MATERIAL:
★ ★ ★

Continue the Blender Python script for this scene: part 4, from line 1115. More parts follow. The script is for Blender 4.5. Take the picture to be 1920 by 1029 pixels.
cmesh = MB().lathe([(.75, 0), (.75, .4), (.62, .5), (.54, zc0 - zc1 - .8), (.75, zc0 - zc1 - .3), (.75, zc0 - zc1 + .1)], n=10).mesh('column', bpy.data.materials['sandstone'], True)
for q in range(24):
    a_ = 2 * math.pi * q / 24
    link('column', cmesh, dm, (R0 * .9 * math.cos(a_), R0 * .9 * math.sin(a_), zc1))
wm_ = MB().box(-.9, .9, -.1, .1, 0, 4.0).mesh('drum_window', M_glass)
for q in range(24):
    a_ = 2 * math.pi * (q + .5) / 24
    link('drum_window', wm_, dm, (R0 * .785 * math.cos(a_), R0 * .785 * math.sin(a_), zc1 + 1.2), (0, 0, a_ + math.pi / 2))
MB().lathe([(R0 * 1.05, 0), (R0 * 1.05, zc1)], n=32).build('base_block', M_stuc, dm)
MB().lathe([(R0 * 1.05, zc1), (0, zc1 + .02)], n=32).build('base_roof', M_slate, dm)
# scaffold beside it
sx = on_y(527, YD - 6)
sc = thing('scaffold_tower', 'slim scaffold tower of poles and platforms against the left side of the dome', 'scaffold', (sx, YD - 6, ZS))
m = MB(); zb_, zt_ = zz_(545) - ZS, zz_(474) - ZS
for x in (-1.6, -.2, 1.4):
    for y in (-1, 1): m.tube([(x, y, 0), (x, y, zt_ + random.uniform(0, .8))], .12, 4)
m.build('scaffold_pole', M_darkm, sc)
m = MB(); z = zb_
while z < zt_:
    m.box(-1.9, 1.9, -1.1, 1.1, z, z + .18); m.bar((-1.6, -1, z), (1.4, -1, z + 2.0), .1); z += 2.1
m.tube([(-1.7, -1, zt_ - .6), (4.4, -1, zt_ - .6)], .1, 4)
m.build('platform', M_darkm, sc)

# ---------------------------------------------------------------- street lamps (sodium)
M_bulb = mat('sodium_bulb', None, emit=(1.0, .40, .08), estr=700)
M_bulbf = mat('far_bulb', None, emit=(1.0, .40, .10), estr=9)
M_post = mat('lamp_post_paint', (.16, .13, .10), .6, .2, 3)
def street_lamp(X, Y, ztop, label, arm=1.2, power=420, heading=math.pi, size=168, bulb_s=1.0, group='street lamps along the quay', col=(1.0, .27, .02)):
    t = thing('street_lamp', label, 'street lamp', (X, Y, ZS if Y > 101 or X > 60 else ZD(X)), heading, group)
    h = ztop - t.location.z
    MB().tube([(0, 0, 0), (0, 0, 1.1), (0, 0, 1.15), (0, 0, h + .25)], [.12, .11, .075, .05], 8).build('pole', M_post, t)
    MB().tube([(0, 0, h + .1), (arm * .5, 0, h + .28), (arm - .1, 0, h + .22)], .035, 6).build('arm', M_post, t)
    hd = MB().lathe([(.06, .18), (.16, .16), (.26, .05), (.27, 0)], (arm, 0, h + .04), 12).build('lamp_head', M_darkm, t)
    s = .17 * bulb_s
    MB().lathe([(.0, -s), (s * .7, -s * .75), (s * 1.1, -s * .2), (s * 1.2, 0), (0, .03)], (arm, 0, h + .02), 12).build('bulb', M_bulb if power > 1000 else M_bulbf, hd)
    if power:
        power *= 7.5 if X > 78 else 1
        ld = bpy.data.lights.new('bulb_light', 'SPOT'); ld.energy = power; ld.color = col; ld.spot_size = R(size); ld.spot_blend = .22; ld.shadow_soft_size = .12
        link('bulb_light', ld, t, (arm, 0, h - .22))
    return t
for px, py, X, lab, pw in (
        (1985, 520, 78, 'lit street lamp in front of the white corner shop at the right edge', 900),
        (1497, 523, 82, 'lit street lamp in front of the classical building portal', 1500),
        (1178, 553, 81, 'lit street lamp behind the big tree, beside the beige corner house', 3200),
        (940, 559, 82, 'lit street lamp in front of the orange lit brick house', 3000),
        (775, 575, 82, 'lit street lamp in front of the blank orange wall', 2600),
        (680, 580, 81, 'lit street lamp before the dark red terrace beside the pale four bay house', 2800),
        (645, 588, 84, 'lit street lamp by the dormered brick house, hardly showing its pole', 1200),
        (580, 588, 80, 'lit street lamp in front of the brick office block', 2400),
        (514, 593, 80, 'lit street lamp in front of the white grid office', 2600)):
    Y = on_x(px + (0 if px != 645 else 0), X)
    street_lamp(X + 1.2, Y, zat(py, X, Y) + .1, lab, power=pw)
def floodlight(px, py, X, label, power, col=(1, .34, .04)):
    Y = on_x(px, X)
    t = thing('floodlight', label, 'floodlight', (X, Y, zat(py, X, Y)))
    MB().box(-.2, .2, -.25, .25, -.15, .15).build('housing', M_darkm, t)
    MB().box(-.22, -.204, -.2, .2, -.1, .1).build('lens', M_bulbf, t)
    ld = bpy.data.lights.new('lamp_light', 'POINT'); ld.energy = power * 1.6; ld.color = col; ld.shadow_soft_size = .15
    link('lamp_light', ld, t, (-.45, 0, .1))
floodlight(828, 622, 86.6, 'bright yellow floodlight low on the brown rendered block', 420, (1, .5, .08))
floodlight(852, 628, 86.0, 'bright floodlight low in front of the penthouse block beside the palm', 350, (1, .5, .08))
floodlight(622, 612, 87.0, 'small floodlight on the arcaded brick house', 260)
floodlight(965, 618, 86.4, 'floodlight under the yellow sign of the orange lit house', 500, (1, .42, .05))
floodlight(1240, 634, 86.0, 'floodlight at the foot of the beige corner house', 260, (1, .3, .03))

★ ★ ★

WHAT IS ASKED:
Repeat every line of the data, exactly and in full.

TASK RESPONSE:
Continue the Blender Python script for this scene: part 4, from line 1115. More parts follow. The script is for Blender 4.5. Take the picture to be 1920 by 1029 pixels.
cmesh = MB().lathe([(.75, 0), (.75, .4), (.62, .5), (.54, zc0 - zc1 - .8), (.75, zc0 - zc1 - .3), (.75, zc0 - zc1 + .1)], n=10).mesh('column', bpy.data.materials['sandstone'], True)
for q in range(24):
    a_ = 2 * math.pi * q / 24
    link('column', cmesh, dm, (R0 * .9 * math.cos(a_), R0 * .9 * math.sin(a_), zc1))
wm_ = MB().box(-.9, .9, -.1, .1, 0, 4.0).mesh('drum_window', M_glass)
for q in range(24):
    a_ = 2 * math.pi * (q + .5) / 24
    link('drum_window', wm_, dm, (R0 * .785 * math.cos(a_), R0 * .785 * math.sin(a_), zc1 + 1.2), (0, 0, a_ + math.pi / 2))
MB().lathe([(R0 * 1.05, 0), (R0 * 1.05, zc1)], n=32).build('base_block', M_stuc, dm)
MB().lathe([(R0 * 1.05, zc1), (0, zc1 + .02)], n=32).build('base_roof', M_slate, dm)
# scaffold beside it
sx = on_y(527, YD - 6)
sc = thing('scaffold_tower', 'slim scaffold tower of poles and platforms against the left side of the dome', 'scaffold', (sx, YD - 6, ZS))
m = MB(); zb_, zt_ = zz_(545) - ZS, zz_(474) - ZS
for x in (-1.6, -.2, 1.4):
    for y in (-1, 1): m.tube([(x, y, 0), (x, y, zt_ + random.uniform(0, .8))], .12, 4)
m.build('scaffold_pole', M_darkm, sc)
m = MB(); z = zb_
while z < zt_:
    m.box(-1.9, 1.9, -1.1, 1.1, z, z + .18); m.bar((-1.6, -1, z), (1.4, -1, z + 2.0), .1); z += 2.1
m.tube([(-1.7, -1, zt_ - .6), (4.4, -1, zt_ - .6)], .1, 4)
m.build('platform', M_darkm, sc)

# ---------------------------------------------------------------- street lamps (sodium)
M_bulb = mat('sodium_bulb', None, emit=(1.0, .40, .08), estr=700)
M_bulbf = mat('far_bulb', None, emit=(1.0, .40, .10), estr=9)
M_post = mat('lamp_post_paint', (.16, .13, .10), .6, .2, 3)
def street_lamp(X, Y, ztop, label, arm=1.2, power=420, heading=math.pi, size=168, bulb_s=1.0, group='street lamps along the quay', col=(1.0, .27, .02)):
    t = thing('street_lamp', label, 'street lamp', (X, Y, ZS if Y > 101 or X > 60 else ZD(X)), heading, group)
    h = ztop - t.location.z
    MB().tube([(0, 0, 0), (0, 0, 1.1), (0, 0, 1.15), (0, 0, h + .25)], [.12, .11, .075, .05], 8).build('pole', M_post, t)
    MB().tube([(0, 0, h + .1), (arm * .5, 0, h + .28), (arm - .1, 0, h + .22)], .035, 6).build('arm', M_post, t)
    hd = MB().lathe([(.06, .18), (.16, .16), (.26, .05), (.27, 0)], (arm, 0, h + .04), 12).build('lamp_head', M_darkm, t)
    s = .17 * bulb_s
    MB().lathe([(.0, -s), (s * .7, -s * .75), (s * 1.1, -s * .2), (s * 1.2, 0), (0, .03)], (arm, 0, h + .02), 12).build('bulb', M_bulb if power > 1000 else M_bulbf, hd)
    if power:
        power *= 7.5 if X > 78 else 1
        ld = bpy.data.lights.new('bulb_light', 'SPOT'); ld.energy = power; ld.color = col; ld.spot_size = R(size); ld.spot_blend = .22; ld.shadow_soft_size = .12
        link('bulb_light', ld, t, (arm, 0, h - .22))
    return t
for px, py, X, lab, pw in (
        (1985, 520, 78, 'lit street lamp in front of the white corner shop at the right edge', 900),
        (1497, 523, 82, 'lit street lamp in front of the classical building portal', 1500),
        (1178, 553, 81, 'lit street lamp behind the big tree, beside the beige corner house', 3200),
        (940, 559, 82, 'lit street lamp in front of the orange lit brick house', 3000),
        (775, 575, 82, 'lit street lamp in front of the blank orange wall', 2600),
        (680, 580, 81, 'lit street lamp before the dark red terrace beside the pale four bay house', 2800),
        (645, 588, 84, 'lit street lamp by the dormered brick house, hardly showing its pole', 1200),
        (580, 588, 80, 'lit street lamp in front of the brick office block', 2400),
        (514, 593, 80, 'lit street lamp in front of the white grid office', 2600)):
    Y = on_x(px + (0 if px != 645 else 0), X)
    street_lamp(X + 1.2, Y, zat(py, X, Y) + .1, lab, power=pw)
def floodlight(px, py, X, label, power, col=(1, .34, .04)):
    Y = on_x(px, X)
    t = thing('floodlight', label, 'floodlight', (X, Y, zat(py, X, Y)))
    MB().box(-.2, .2, -.25, .25, -.15, .15).build('housing', M_darkm, t)
    MB().box(-.22, -.204, -.2, .2, -.1, .1).build('lens', M_bulbf, t)
    ld = bpy.data.lights.new('lamp_light', 'POINT'); ld.energy = power * 1.6; ld.color = col; ld.shadow_soft_size = .15
    link('lamp_light', ld, t, (-.45, 0, .1))
floodlight(828, 622, 86.6, 'bright yellow floodlight low on the brown rendered block', 420, (1, .5, .08))
floodlight(852, 628, 86.0, 'bright floodlight low in front of the penthouse block beside the palm', 350, (1, .5, .08))
floodlight(622, 612, 87.0, 'small floodlight on the arcaded brick house', 260)
floodlight(965, 618, 86.4, 'floodlight under the yellow sign of the orange lit house', 500, (1, .42, .05))
floodlight(1240, 634, 86.0, 'floodlight at the foot of the beige corner house', 260, (1, .3, .03))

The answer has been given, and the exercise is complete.